In The Longest Journey Forster despises his hero, Gerald, because Gerald is a prig and a bully. But he gives to Gerald's death "a kind of primitive dignity" by describing the servants who wept: "They had not liked Gerald, but he was a man, they were women, he had died." In A Passage To India, Cyril Fielding, who as a bachelor bravely opposed Anglo-Indian snobbism and narrowness, becomes snobbish and narrow himself when he marries and becomes an official. Dr. Aziz changes from the sensitive, enlightened Indian to an impudent, cocksure babu.
When Forster described businessmen somewhat leniently in Howards End, D. H. Lawrence wrote him that he had made "a nearly deadly mistake. . . . Business is no good." "But Forster, who is too worldly to suppose that we can judge people without reference to their class, is also too worldly to suppose that we can judge class-conditioned action until we make a hypothetical deduction of the subject's essential humanity. It is exactly because Forster can judge the 'business people' as he does, and because he can judge the lower classes so without sentimentality, that he can deal firmly and intelligently with his own class...." Says Trilling: "So much moral realism is rare enough to be a surprise. . . ."
The Human Possibility.
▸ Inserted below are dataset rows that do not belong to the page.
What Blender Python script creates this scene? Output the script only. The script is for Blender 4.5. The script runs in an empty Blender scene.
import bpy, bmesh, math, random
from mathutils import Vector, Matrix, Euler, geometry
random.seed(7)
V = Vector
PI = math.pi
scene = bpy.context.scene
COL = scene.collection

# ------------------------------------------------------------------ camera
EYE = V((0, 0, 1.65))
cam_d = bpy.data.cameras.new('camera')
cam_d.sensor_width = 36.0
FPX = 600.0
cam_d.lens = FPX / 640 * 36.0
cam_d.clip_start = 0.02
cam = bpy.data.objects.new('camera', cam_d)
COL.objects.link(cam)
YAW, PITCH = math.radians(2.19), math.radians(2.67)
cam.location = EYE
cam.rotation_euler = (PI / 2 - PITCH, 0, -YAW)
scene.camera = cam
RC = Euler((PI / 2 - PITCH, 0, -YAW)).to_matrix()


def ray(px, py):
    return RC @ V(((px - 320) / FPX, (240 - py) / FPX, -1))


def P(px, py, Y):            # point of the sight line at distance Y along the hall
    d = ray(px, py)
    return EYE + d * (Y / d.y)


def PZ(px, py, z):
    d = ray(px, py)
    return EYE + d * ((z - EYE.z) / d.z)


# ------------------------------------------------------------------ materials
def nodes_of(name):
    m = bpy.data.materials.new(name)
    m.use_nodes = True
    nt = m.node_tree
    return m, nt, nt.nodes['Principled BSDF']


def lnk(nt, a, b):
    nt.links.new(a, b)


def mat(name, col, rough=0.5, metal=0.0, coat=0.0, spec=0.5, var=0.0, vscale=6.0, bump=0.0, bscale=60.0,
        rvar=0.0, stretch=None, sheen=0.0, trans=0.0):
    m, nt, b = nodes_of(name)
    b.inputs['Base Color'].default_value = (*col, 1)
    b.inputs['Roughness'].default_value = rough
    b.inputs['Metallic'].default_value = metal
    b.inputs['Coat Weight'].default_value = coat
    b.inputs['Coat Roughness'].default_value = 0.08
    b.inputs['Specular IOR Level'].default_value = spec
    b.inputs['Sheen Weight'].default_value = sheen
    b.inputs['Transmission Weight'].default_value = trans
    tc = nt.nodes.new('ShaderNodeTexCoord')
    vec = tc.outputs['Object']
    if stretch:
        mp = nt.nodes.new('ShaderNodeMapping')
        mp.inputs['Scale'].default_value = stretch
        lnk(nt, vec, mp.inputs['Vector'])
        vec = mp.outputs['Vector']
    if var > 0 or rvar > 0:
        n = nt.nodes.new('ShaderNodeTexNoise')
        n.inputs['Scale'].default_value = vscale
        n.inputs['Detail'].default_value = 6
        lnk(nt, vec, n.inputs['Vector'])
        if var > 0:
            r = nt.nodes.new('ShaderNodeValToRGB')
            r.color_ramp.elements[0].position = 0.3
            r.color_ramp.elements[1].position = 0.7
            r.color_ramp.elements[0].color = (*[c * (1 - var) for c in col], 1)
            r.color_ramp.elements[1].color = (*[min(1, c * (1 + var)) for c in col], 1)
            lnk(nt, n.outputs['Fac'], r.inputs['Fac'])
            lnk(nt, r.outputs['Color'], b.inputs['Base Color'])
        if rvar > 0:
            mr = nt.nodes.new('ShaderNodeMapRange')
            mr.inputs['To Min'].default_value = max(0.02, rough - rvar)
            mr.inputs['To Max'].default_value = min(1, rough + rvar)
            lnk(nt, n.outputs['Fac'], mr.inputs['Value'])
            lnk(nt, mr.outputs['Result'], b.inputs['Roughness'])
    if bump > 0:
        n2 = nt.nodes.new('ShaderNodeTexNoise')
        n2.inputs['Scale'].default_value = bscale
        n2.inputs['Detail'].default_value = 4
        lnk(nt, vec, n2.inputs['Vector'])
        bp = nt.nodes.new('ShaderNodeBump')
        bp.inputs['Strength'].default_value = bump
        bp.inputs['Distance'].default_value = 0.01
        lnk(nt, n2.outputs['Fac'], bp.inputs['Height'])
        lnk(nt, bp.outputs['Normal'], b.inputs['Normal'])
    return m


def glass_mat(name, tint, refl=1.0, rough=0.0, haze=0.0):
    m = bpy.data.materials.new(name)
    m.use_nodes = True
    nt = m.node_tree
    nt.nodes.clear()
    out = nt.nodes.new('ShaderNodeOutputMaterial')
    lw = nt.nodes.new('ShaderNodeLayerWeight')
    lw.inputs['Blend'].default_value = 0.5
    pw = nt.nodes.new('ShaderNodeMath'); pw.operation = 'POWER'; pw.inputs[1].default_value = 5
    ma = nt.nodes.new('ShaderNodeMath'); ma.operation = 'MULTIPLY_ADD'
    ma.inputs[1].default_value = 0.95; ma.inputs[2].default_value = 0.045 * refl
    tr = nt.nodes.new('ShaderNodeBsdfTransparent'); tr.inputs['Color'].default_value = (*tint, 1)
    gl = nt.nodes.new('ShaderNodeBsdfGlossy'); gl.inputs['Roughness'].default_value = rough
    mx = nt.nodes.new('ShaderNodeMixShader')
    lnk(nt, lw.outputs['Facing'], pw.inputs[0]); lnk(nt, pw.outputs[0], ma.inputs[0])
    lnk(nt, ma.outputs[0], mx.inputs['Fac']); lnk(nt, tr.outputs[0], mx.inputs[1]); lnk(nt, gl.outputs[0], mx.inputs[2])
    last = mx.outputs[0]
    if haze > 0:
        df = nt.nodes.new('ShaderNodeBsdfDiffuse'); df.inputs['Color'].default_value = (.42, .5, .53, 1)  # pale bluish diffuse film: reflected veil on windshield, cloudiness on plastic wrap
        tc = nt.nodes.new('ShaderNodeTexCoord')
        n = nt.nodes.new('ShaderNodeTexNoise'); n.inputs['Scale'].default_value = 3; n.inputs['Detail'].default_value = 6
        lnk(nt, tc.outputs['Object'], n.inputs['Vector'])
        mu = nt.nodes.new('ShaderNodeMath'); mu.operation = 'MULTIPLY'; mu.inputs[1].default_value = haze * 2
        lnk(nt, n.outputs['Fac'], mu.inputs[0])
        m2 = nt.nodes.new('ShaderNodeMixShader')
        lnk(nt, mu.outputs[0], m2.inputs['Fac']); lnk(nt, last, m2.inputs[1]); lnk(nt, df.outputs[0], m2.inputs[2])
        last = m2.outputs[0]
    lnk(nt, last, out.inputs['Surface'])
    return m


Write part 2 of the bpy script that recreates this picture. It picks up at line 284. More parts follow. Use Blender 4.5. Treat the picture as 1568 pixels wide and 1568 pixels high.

Trilling also pays his respects to Novelist Forster's "attachment to tradition. . . . Most of us, consciously or unconsciously, are discontented with the nature rather than with the use of the human faculty; deep in our assumption lies the hope and the belief that humanity will end its career by developing virtues which will be admirable exactly because we cannot now conceive them. . . . This is a moral and historical error into which Forster never falls; . . . The very relaxation of his style, its colloquial unpretentiousness, is a mark of his acceptance of the human fact as we know it now. He is content with the human possibility and content with its limitations. The way of human action of course does not satisfy him, but he does not believe there are any new virtues to be discovered; not by becoming better, he says, but by ordering and distributing his native goodness can man live as befits him."